Looper unfolds in a future
that hasn’t quite worked out as we’d hoped. Sure, we get hoverbikes, but they’re
slow and difficult to start; those with superpowers haven’t got much past
making coins levitate; the masses huddle in cramped and filthy streets. Time
travel was made possible, only to be seized upon by criminals and immediately
outlawed by the authorities. Now timecops – “loopers”, in this update –
dispense shotgun blasts to those shuttling through the ether, with nothing much
more to expect, at the end of their 30-year career cycle, than to be similarly
blown away by their younger selves, the state’s way of cleaning up this
particular mess.
Our
hero Joe (Joseph Gordon-Levitt, his boyish looks obscured by make-up for
reasons that eventually become clear) is as efficient a looper as there is, but
his sadness sits closer to the surface. He spends his blood money on numbing
drugs – taken optically, as though to wash out everything he’s seen – and
clings romantically to a French dictionary, in the hope of someday getting to
Paris. Then, on the outskirts of a Kansas cornfield, Joe is confronted not with
another disposable ne’er-do-well, but his older self, who refuses to lay down
in the anticipated manner. See, Joe’s more of a fighter than he realises – so
much so that his older self is played by that warhorse Bruce Willis.
Looper proceeds in constantly
surprising directions, introducing its leads in unexpected places, and then
choosing to spend quality time with its characters instead of setting them to
running about. Writer-director Rian Johnson’s debut was the noiry,
too-cool-for-school Brick; here, the
complications lurk in the emotions, not the science.

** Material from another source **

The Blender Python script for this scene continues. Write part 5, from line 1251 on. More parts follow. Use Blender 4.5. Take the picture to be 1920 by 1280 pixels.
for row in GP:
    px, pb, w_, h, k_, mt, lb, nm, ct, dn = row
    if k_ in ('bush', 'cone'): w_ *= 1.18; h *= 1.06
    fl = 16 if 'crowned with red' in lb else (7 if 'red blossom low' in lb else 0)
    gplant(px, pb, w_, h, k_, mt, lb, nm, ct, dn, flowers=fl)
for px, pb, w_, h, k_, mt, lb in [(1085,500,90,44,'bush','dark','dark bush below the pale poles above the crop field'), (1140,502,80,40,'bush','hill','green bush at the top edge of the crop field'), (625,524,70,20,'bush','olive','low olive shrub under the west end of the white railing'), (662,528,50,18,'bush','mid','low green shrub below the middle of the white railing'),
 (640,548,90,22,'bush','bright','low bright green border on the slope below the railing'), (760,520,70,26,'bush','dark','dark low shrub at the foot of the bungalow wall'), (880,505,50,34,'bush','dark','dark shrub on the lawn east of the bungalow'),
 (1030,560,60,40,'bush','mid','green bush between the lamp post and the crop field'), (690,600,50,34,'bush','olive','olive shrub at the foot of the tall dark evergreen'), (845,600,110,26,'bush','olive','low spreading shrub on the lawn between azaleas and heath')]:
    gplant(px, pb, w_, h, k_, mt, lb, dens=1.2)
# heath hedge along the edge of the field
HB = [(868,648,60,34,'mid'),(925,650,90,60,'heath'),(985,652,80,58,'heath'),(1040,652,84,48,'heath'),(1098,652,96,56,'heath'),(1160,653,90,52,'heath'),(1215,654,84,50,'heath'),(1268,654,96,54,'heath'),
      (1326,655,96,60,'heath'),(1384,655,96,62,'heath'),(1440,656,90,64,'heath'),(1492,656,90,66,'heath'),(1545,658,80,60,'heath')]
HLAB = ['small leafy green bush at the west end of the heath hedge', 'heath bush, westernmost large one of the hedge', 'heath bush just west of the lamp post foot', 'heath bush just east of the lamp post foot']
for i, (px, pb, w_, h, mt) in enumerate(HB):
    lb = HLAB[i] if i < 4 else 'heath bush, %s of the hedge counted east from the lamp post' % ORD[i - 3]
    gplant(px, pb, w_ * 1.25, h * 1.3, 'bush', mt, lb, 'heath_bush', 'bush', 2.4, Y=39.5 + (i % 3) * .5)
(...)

At the film’s heart is a
diner scene in which Willis, still reeling from his wife’s death, refuses to
lay out the technicalities of time travel, and instead tells his younger self
“I can remember what you do after you do it, and it hurts.” The result turns
out to be less like The Matrix than
what James Cameron aimed for on The
Terminator, with elements of Twelve
Monkeys, the recent The Adjustment Bureau and Ashton Kutcher’s weirdly affecting The Butterfly Effect.

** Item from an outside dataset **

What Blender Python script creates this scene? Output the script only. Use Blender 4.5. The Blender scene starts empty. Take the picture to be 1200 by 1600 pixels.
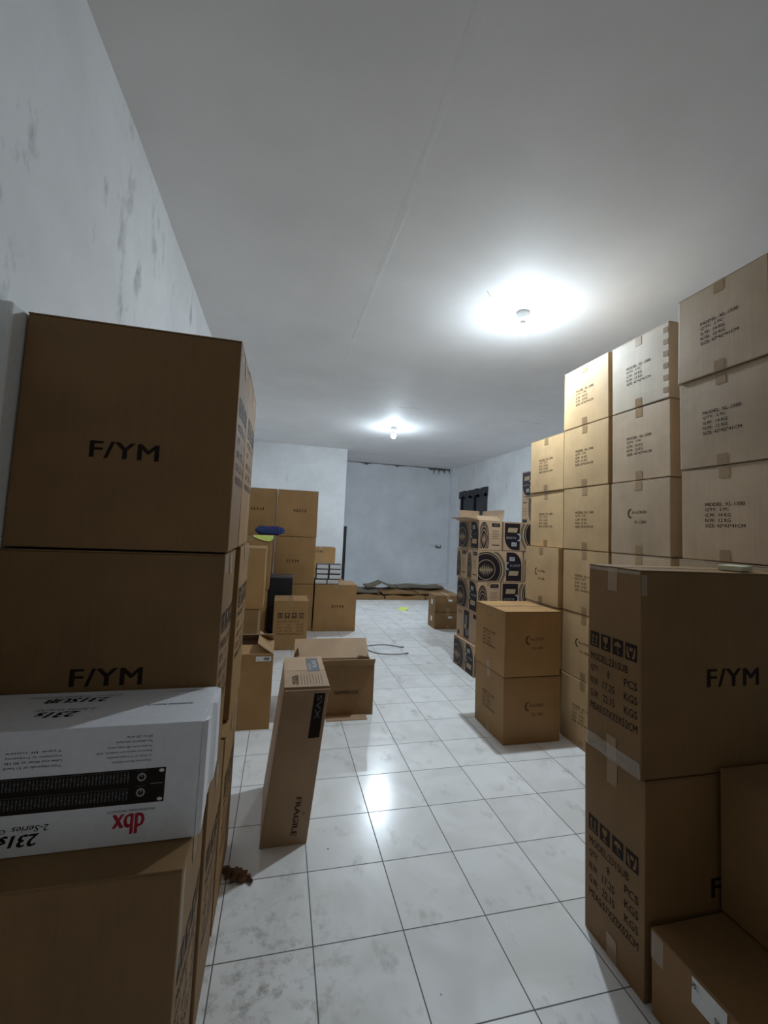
import bpy, bmesh, math, random
from mathutils import Vector, Matrix

S = bpy.context.scene
COL = S.collection
PI = math.pi

# ------------------------------------------------------------------ camera
cam_d = bpy.data.cameras.new('camera')
cam = bpy.data.objects.new('camera', cam_d)
COL.objects.link(cam)
cam_d.sensor_fit = 'HORIZONTAL'
cam_d.sensor_width = 36.0
cam_d.lens = 663.44 / 1200 * 36.0
cam_d.shift_x = -1.86 / 1200
cam_d.shift_y = -22.6 / 1200
cam_d.clip_start = 0.02
yaw, pitch, roll = -0.234606, 0.0742492, 0.0454548
cy_, sy_ = math.cos(yaw), math.sin(yaw)
r_ = Vector((cy_, sy_, 0)); u_ = Vector((0, 0, 1)); f_ = Vector((-sy_, cy_, 0))
cp_, sp_ = math.cos(pitch), math.sin(pitch)
f2 = cp_ * f_ + sp_ * u_
u2 = -sp_ * f_ + cp_ * u_
cr_, sr_ = math.cos(roll), math.sin(roll)
r3 = cr_ * r_ + sr_ * u2
u3 = -sr_ * r_ + cr_ * u2
cam.matrix_world = Matrix(((r3.x, u3.x, -f2.x, 0), (r3.y, u3.y, -f2.y, 0), (r3.z, u3.z, -f2.z, 1.336), (0, 0, 0, 1)))
S.camera = cam

# ------------------------------------------------------------------ world, exposure
W = bpy.data.worlds.new('world'); S.world = W; W.use_nodes = True
W.node_tree.nodes['Background'].inputs[0].default_value = (1.0, 0.90, 0.66, 1)
W.node_tree.nodes['Background'].inputs[1].default_value = 0.5
S.view_settings.view_transform = 'Standard'
S.view_settings.look = 'None'
S.view_settings.gamma = 1.0
S.view_settings.use_curve_mapping = False
S.view_settings.exposure = 0.0
BULB = 3350.0
S.cycles.diffuse_bounces = 10
S.cycles.max_bounces = 14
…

Brick was cast for its faces;
Looper goes for gut feelings, a
decision that pays off handsomely. The career progression of Gordon-Levitt –
one of current Hollywood’s few young male leads to be capable of transmitting
sustained sentient thought – remains clear and thrilling: if The Dark Knight Rises suggested his
destiny was to assume the mantle of action hero, here he actually gets to
impersonate one. Yet pitting him against Willis points up how much Young Joe is
still a callow, self-absorbed kid: after being taken in by a stressed single
mother (Emily Blunt, tougher than TheAdjustment Bureau allowed her), with concerns more immediate than working
out her future, he’s even shown sucking on a baby’s bottle.
It’s
rare to see a mainstream American film that dares to point out its target
audience might still have much to learn, but this critical stance goes towards
making Looper an oddly profound, even
moving fantasia about parenting and ageing, and the advantage movies have over
real life: that one’s older and younger selves can be linked with a cut, or a
look, or prosthetic make-up, and set in dialogue with one another. (The fantasy
isn’t limited to self-improving young directors: see also the Alec
Baldwin-Jesse Eisenberg business in Woody Allen’s To Rome with Love.) That Looper
also counts as the year’s smartest popcorn flick, with chases, explosions and
men in supercool coats pointing big guns at Bruce Willis, is almost secondary.
Looper opens in cinemas nationwide today.